■ The exercise: Retype, exactly as written, every line from the one containing "Continue the Blender" down to the one containing "tag(obj('wool_insulation', bm, 'wool'), 'dark", including both, and nothing else.
# START OF Data provided
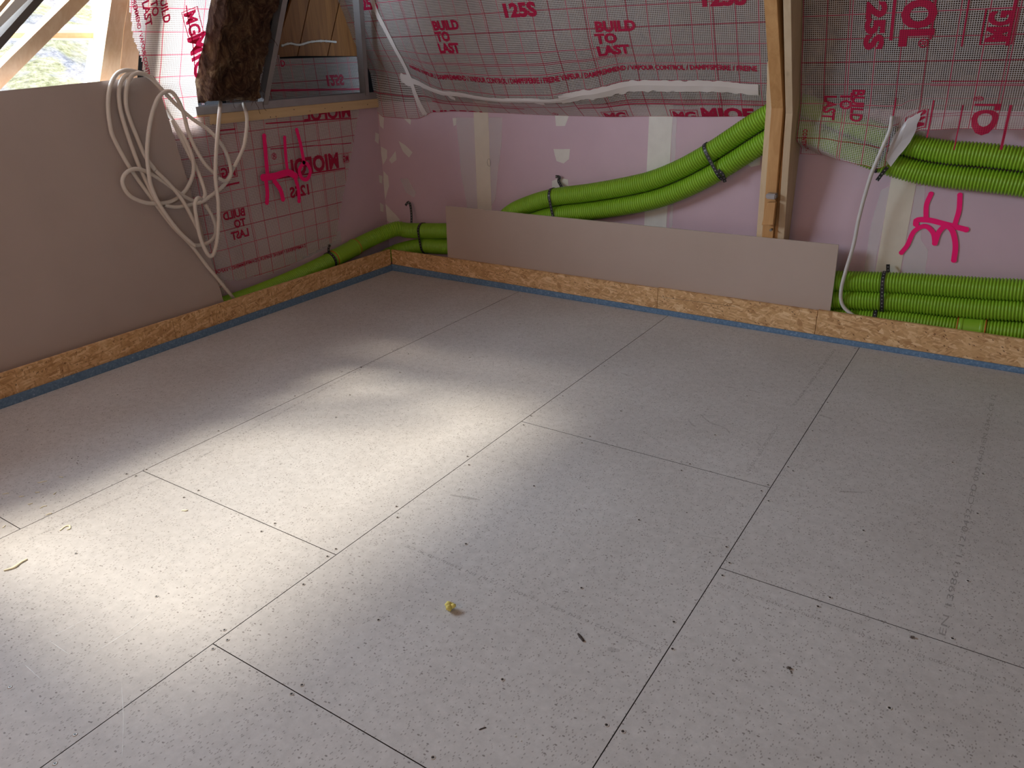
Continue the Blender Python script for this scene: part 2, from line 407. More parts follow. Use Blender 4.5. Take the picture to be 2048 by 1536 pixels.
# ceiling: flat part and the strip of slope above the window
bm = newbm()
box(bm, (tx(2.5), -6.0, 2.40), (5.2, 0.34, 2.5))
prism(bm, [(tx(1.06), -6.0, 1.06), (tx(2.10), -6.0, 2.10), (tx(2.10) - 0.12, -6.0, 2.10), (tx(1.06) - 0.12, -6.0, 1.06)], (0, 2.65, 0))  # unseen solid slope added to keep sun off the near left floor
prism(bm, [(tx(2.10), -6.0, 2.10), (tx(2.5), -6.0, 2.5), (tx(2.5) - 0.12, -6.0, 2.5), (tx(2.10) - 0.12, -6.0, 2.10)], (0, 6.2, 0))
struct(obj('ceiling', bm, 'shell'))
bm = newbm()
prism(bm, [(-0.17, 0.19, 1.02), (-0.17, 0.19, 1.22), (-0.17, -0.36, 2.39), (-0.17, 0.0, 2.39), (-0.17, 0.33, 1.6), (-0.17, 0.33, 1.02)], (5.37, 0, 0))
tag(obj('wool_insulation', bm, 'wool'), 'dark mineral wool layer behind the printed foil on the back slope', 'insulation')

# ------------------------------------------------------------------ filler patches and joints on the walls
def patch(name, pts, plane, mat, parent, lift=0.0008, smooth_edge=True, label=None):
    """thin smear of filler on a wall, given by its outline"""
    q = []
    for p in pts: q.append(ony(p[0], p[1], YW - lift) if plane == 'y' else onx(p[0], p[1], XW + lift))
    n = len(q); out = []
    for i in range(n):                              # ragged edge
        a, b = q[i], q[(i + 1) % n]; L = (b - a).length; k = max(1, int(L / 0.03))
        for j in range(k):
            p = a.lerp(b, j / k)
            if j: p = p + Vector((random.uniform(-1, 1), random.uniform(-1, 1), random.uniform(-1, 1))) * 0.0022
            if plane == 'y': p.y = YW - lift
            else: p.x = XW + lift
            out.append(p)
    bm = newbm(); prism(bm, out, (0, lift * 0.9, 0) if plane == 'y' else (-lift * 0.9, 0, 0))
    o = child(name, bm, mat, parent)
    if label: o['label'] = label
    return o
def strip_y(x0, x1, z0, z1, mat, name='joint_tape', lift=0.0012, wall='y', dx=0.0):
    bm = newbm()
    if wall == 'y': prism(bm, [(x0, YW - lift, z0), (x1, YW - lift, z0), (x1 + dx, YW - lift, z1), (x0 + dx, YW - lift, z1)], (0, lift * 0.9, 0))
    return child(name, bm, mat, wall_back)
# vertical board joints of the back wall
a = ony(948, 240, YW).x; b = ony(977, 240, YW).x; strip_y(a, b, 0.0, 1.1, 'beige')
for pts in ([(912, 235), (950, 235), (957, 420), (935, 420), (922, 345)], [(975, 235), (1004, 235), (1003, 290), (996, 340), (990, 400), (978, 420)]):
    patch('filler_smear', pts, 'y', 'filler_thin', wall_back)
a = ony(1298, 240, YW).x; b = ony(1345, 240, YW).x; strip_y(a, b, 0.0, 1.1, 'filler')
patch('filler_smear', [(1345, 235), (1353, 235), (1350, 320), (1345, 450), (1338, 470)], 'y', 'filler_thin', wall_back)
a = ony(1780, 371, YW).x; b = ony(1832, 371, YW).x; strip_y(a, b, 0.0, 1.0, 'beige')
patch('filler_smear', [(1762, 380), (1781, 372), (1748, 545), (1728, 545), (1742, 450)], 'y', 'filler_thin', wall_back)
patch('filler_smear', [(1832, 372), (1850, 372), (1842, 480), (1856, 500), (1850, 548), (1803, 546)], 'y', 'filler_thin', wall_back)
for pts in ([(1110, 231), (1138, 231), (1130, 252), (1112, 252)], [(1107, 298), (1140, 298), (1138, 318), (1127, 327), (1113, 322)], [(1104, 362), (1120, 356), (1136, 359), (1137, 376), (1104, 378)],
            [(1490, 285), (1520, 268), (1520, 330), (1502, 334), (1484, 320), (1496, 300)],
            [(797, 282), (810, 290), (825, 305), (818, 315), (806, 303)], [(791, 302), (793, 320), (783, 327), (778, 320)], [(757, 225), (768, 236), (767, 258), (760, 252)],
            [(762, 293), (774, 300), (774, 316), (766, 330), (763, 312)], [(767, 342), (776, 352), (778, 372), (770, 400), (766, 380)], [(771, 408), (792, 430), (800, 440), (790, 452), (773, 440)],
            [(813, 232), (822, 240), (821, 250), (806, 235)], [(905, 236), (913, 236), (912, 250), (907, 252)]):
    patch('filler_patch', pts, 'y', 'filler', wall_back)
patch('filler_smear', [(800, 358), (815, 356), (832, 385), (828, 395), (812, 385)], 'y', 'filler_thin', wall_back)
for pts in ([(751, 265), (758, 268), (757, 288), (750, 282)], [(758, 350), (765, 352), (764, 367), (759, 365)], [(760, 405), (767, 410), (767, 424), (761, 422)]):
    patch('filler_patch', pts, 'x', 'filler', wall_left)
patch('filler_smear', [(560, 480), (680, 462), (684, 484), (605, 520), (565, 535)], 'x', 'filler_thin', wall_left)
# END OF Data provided
# START OF Data provided
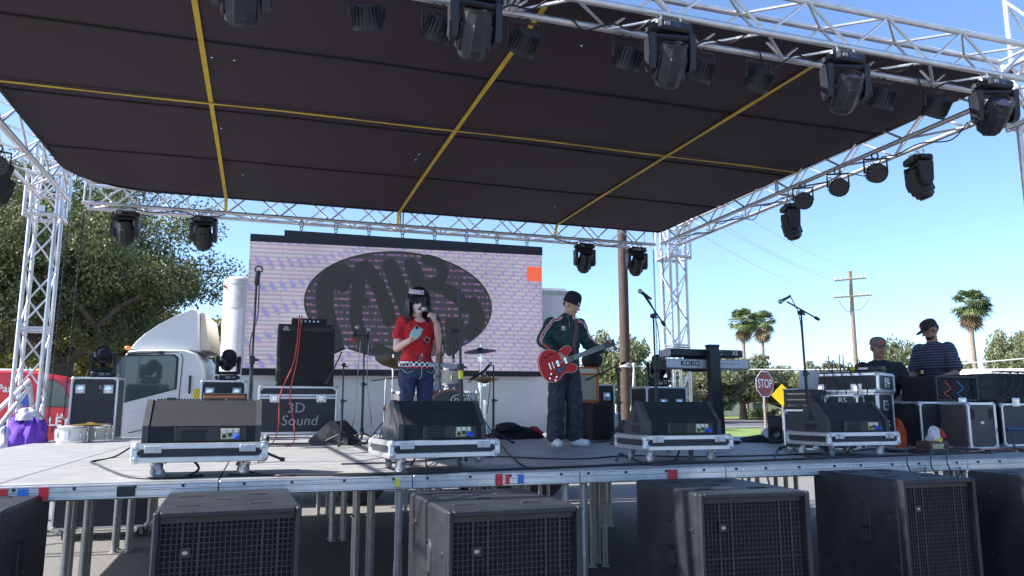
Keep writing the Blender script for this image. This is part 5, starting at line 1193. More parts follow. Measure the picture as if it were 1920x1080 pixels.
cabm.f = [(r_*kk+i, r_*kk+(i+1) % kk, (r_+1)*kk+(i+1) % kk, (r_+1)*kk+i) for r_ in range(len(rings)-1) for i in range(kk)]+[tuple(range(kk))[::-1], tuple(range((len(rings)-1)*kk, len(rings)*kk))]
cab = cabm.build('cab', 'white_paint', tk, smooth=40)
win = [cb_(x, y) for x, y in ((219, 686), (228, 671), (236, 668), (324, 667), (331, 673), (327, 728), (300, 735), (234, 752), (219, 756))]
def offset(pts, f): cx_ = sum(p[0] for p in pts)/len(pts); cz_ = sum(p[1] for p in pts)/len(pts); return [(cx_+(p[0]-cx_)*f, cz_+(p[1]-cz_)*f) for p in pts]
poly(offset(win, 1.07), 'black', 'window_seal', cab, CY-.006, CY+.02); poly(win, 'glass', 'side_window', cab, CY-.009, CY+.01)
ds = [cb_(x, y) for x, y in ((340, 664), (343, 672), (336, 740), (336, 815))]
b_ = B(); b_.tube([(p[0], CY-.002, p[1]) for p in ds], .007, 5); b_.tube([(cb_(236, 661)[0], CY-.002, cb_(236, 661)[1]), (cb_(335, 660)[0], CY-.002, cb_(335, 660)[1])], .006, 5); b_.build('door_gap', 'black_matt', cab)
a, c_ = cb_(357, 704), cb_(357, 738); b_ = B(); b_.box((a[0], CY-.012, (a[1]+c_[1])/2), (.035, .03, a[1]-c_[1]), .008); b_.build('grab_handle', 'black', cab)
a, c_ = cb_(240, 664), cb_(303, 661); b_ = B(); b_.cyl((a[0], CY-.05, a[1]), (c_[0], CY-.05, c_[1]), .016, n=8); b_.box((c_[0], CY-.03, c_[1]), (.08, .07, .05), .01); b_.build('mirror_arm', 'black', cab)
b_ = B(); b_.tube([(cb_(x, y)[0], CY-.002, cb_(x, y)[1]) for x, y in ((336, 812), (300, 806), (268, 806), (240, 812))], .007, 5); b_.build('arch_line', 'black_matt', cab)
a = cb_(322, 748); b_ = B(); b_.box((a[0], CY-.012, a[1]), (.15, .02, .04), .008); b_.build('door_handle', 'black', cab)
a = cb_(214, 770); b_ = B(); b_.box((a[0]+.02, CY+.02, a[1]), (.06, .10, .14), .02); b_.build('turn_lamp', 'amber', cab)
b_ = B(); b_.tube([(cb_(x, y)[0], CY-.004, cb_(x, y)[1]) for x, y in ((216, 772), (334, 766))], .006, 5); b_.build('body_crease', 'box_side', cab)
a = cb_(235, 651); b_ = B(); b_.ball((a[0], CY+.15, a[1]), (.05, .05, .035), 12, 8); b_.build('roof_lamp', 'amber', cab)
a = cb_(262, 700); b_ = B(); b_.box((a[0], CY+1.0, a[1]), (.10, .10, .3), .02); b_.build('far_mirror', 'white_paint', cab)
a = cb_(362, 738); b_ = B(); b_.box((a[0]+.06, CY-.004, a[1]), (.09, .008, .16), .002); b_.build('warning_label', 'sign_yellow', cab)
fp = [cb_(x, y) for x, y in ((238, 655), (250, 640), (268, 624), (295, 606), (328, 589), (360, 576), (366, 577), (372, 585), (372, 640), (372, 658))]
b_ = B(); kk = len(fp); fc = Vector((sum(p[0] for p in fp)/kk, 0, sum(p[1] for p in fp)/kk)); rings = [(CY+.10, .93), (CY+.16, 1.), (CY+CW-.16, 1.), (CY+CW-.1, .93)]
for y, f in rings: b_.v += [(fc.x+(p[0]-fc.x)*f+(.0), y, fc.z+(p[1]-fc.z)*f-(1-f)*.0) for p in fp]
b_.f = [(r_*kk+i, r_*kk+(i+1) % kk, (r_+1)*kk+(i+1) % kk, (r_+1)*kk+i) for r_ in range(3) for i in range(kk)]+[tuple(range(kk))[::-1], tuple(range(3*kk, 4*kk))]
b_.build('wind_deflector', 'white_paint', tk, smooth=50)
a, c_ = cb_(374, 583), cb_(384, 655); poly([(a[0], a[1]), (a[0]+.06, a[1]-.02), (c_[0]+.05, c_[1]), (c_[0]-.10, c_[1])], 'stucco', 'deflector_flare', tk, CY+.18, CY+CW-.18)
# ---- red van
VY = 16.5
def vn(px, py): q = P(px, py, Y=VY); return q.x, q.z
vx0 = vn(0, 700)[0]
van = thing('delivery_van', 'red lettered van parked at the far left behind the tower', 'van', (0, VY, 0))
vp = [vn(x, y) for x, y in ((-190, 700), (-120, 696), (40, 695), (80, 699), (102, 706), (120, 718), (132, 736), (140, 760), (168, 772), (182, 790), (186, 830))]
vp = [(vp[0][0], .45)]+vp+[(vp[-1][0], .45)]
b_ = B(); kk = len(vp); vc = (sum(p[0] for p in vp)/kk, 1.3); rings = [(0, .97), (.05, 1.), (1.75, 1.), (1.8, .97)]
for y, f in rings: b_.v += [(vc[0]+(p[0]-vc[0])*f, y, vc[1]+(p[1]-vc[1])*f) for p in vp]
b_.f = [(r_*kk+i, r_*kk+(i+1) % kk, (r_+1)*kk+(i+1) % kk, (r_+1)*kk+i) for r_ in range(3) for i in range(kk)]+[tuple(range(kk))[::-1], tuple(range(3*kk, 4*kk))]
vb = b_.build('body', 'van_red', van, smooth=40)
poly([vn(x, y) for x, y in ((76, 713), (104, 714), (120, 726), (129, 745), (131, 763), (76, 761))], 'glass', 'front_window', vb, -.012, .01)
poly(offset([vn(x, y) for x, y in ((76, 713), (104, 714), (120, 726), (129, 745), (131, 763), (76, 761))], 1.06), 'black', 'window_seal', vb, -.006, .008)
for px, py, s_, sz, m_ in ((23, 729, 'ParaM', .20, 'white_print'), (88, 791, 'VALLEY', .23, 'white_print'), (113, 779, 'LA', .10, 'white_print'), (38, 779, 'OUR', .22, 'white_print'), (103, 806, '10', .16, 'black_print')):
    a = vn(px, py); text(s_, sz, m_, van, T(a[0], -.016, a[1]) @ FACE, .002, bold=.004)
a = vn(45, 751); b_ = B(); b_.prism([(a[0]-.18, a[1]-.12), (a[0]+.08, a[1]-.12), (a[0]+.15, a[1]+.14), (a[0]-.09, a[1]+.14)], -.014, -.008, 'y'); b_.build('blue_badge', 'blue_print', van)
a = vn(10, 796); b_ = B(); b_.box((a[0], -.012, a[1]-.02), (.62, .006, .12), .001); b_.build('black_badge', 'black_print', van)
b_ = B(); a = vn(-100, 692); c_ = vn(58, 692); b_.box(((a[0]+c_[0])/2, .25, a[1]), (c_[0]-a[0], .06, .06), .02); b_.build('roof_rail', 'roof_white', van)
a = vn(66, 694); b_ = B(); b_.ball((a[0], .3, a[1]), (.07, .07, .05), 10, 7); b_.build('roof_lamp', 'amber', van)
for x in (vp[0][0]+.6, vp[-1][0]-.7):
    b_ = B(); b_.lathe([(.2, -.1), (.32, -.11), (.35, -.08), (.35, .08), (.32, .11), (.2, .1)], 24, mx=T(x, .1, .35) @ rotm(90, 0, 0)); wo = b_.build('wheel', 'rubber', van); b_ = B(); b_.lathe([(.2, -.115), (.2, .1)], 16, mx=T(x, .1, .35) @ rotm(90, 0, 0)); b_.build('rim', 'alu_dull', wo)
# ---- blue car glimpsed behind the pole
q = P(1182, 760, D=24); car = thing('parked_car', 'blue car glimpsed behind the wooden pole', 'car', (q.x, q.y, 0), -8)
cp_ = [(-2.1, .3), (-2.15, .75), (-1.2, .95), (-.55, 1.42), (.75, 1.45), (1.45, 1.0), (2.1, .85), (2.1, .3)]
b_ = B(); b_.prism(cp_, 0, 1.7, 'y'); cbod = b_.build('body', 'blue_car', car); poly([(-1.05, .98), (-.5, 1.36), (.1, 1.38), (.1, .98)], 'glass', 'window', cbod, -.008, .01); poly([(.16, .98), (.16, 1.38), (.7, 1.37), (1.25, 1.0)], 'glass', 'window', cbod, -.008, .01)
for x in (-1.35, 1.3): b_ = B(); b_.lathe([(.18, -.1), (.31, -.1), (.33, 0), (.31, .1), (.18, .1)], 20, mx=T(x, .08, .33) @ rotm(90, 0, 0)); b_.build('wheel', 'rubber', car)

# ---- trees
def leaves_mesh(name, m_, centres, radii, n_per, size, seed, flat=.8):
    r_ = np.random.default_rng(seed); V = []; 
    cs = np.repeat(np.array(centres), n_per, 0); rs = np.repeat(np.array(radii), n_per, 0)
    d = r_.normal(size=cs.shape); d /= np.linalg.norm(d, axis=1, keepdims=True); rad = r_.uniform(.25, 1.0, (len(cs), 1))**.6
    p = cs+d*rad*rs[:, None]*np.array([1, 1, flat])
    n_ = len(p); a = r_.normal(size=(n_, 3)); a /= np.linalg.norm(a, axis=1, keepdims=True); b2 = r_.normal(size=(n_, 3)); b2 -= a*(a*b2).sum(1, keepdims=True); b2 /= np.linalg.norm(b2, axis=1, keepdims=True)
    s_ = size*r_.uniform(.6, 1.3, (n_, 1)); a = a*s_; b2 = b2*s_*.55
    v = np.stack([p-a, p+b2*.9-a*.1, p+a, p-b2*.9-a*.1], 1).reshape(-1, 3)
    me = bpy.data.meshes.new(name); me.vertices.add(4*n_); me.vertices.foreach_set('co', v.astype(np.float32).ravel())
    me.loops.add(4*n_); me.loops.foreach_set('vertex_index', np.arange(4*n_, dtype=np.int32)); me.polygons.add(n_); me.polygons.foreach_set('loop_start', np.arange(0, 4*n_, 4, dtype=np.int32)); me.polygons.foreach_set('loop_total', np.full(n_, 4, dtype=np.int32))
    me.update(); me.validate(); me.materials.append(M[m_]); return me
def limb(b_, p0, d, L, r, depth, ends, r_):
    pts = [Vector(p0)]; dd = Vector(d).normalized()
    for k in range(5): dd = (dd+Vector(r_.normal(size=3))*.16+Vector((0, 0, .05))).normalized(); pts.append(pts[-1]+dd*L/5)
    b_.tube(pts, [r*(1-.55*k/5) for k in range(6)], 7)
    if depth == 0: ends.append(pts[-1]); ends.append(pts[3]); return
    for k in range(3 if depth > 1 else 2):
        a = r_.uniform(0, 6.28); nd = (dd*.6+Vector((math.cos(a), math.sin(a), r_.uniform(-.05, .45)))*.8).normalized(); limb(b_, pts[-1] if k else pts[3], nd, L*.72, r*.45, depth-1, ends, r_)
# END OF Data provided
■ Output:
Continue the Blender Python script for this scene: part 2, from line 407. More parts follow. Use Blender 4.5. Take the picture to be 2048 by 1536 pixels.
# ceiling: flat part and the strip of slope above the window
bm = newbm()
box(bm, (tx(2.5), -6.0, 2.40), (5.2, 0.34, 2.5))
prism(bm, [(tx(1.06), -6.0, 1.06), (tx(2.10), -6.0, 2.10), (tx(2.10) - 0.12, -6.0, 2.10), (tx(1.06) - 0.12, -6.0, 1.06)], (0, 2.65, 0))  # unseen solid slope added to keep sun off the near left floor
prism(bm, [(tx(2.10), -6.0, 2.10), (tx(2.5), -6.0, 2.5), (tx(2.5) - 0.12, -6.0, 2.5), (tx(2.10) - 0.12, -6.0, 2.10)], (0, 6.2, 0))
struct(obj('ceiling', bm, 'shell'))
bm = newbm()
prism(bm, [(-0.17, 0.19, 1.02), (-0.17, 0.19, 1.22), (-0.17, -0.36, 2.39), (-0.17, 0.0, 2.39), (-0.17, 0.33, 1.6), (-0.17, 0.33, 1.02)], (5.37, 0, 0))
tag(obj('wool_insulation', bm, 'wool'), 'dark mineral wool layer behind the printed foil on the back slope', 'insulation')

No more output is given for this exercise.